South Korea Tightens Crypto Rules with 5-minute Asset Verification Mandate

Published

on

South Korea Tightens Crypto Rules with 5-minute Asset Verification Mandate

South Korea has ordered all crypto exchanges to reconcile their internal ledgers with actual asset holdings every five minutes after an inspection uncovered weaknesses in internal controls.

The directive was announced on Monday by the Financial Services Commission (FSC) after a meeting with top crypto exchanges and the Digital Asset Exchange Alliance (DAXA), during which they discussed the findings of an emergency inspection triggered by the Bithumb payout incident.

The inspection found that three of the country’s five major exchanges were reconciling balances only once every 24 hours, limiting their ability to respond quickly to discrepancies. Systems designed to halt trading during major mismatches were also found to be insufficient, raising concerns about how exchanges would handle large-scale errors.

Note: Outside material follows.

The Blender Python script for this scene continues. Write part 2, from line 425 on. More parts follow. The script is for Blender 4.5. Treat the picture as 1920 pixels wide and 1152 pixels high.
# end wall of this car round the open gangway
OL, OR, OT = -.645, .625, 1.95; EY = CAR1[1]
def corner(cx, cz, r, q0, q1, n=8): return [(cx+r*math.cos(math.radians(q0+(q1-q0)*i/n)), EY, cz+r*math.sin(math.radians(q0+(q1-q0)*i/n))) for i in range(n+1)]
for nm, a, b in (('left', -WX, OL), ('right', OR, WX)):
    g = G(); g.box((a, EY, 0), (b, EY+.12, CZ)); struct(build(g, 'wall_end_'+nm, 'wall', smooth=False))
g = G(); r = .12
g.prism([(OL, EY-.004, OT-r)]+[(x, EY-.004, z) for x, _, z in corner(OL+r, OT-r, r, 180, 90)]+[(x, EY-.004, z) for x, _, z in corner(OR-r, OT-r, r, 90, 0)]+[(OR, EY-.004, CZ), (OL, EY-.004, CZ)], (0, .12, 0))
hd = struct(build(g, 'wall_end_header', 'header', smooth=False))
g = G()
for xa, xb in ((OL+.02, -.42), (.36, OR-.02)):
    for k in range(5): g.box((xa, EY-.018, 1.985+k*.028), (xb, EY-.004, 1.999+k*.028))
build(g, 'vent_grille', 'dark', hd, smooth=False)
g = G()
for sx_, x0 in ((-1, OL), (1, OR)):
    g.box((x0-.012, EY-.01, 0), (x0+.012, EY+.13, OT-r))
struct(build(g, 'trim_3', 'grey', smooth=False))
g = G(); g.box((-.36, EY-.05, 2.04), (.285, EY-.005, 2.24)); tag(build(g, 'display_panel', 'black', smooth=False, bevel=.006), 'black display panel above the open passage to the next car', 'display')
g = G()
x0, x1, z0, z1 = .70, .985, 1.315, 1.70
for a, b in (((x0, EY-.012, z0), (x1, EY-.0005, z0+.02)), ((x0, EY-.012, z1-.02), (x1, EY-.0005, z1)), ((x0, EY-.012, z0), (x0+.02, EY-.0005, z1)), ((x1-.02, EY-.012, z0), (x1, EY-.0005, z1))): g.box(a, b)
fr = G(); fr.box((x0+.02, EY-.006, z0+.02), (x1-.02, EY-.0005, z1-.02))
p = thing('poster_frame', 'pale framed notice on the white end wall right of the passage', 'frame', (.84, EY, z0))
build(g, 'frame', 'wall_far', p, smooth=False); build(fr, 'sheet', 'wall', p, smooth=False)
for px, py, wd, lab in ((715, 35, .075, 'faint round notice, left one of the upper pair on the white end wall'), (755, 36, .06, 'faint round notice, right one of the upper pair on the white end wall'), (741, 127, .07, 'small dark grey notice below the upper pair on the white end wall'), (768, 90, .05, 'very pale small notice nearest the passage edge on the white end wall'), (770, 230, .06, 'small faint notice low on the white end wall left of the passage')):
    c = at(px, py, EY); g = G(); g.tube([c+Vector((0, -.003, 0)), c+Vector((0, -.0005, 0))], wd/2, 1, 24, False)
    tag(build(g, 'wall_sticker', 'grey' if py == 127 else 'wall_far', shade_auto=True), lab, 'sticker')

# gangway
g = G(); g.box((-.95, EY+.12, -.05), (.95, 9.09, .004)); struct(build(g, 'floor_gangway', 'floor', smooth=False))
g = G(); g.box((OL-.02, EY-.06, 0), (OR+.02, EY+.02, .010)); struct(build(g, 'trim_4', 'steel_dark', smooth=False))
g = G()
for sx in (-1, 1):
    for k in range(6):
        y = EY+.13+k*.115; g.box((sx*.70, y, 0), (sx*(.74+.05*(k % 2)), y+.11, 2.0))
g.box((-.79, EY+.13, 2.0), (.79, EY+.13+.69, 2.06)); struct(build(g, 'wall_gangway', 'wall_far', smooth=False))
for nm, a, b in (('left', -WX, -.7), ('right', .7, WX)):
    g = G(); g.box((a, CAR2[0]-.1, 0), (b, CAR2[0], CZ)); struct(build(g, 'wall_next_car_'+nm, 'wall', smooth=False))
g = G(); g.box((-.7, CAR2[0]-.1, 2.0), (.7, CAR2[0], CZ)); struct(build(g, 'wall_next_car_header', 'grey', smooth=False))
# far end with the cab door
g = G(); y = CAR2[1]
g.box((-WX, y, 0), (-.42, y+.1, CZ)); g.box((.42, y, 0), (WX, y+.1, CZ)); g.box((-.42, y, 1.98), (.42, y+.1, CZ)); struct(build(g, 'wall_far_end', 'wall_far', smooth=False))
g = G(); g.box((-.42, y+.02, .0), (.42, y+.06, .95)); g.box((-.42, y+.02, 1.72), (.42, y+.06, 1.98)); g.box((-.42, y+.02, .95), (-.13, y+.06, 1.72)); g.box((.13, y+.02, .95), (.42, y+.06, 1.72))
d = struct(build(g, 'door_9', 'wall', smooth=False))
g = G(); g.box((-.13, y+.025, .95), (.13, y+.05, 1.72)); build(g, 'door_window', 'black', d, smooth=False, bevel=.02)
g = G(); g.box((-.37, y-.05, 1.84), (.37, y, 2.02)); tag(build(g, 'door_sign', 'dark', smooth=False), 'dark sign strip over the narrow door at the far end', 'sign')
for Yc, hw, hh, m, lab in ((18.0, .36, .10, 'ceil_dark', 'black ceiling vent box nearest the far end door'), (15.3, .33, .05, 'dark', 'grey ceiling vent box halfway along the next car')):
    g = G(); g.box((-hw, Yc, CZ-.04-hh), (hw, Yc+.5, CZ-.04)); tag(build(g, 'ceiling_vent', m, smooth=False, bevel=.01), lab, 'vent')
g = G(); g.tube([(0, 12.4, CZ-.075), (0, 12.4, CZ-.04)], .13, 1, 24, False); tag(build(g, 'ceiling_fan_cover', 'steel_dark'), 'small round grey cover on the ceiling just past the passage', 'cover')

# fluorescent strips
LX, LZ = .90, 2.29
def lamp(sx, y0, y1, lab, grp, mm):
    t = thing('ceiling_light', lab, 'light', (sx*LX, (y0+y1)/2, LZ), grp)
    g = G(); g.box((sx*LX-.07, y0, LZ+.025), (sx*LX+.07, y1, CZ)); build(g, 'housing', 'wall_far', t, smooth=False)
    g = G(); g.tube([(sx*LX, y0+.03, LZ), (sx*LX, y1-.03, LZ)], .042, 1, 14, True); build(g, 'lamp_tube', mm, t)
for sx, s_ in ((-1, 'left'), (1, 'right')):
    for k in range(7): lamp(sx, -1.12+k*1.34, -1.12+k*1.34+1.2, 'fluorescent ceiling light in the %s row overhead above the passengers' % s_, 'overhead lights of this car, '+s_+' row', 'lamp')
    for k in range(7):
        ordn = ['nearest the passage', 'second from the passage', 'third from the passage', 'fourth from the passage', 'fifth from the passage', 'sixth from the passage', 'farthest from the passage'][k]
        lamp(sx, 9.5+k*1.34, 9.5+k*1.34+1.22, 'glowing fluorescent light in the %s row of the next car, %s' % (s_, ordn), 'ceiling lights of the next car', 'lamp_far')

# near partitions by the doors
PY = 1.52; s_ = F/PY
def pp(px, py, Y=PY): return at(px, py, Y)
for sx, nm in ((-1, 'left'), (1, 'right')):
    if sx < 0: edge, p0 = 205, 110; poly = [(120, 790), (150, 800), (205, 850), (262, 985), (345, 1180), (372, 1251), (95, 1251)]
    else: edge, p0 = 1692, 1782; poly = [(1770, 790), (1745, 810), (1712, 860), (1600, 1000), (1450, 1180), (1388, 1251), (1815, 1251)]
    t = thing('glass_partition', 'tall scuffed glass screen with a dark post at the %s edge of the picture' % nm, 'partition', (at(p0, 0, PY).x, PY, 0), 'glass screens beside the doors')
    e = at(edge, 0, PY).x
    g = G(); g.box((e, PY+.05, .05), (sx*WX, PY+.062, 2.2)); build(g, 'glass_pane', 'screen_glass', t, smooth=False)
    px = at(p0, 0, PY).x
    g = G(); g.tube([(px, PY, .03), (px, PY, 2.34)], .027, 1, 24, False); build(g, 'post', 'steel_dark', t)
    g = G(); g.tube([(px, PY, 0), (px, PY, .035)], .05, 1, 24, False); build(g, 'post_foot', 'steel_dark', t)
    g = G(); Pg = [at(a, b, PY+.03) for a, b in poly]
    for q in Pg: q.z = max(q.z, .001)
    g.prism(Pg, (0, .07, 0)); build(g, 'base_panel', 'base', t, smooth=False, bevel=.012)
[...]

In February, Bithumb mistakenly distributed 620,000 Bitcoin (BTC) to 249 users during a promotional event. The exchange later announced that it recovered 99.7% of the funds the same day. The remaining 0.3%, 1,788 BTC that had already been sold, was covered using company reserves.

Advertisement

Related: Bithumb seeks to reappoint CEO despite recent controversies: Report

South Korea mandates five-minute asset checks

Under the new measures, exchanges must implement automated ledger-to-wallet reconciliation systems operating on a five-minute cycle. They will also be required to introduce defined criteria for triggering automatic transaction halts in the event of significant discrepancies.

Beyond reconciliation, regulators are pushing for sweeping changes to internal operations. High-risk processes like promotional payouts will require stronger oversight, including third-party cross-checks and multi-level approval systems. Exchanges will also need to separate high-risk accounts and implement automated verification tools for payments.

Top Korean crypto exchanges. Source: CoinGecko

Furthermore, external audits will shift from quarterly to monthly, while disclosures will expand to include detailed asset balances by wallet and ledger.

“The financial authorities and the DAXA plan to complete the rule changes needed to implement the improvement measures within April this year,” the FSC wrote.

Advertisement

Related: South Korean brokerage Korea Investment & Securities eyes Coinone stake: Report

Bithumb delays IPO to post-2028

Last week, Bithumb announced it is now targeting an IPO after 2028, marking another delay from its earlier 2025 plans as it works through restructuring and regulatory pressure. The exchange said it will focus on strengthening accounting policies and internal controls through 2027, following an advisory agreement with Samjong KPMG.

Meanwhile, Naver Financial has also delayed its planned share swap with Dunamu by about three months, now targeting a shareholder vote on Aug. 18 and completion by Sept. 30.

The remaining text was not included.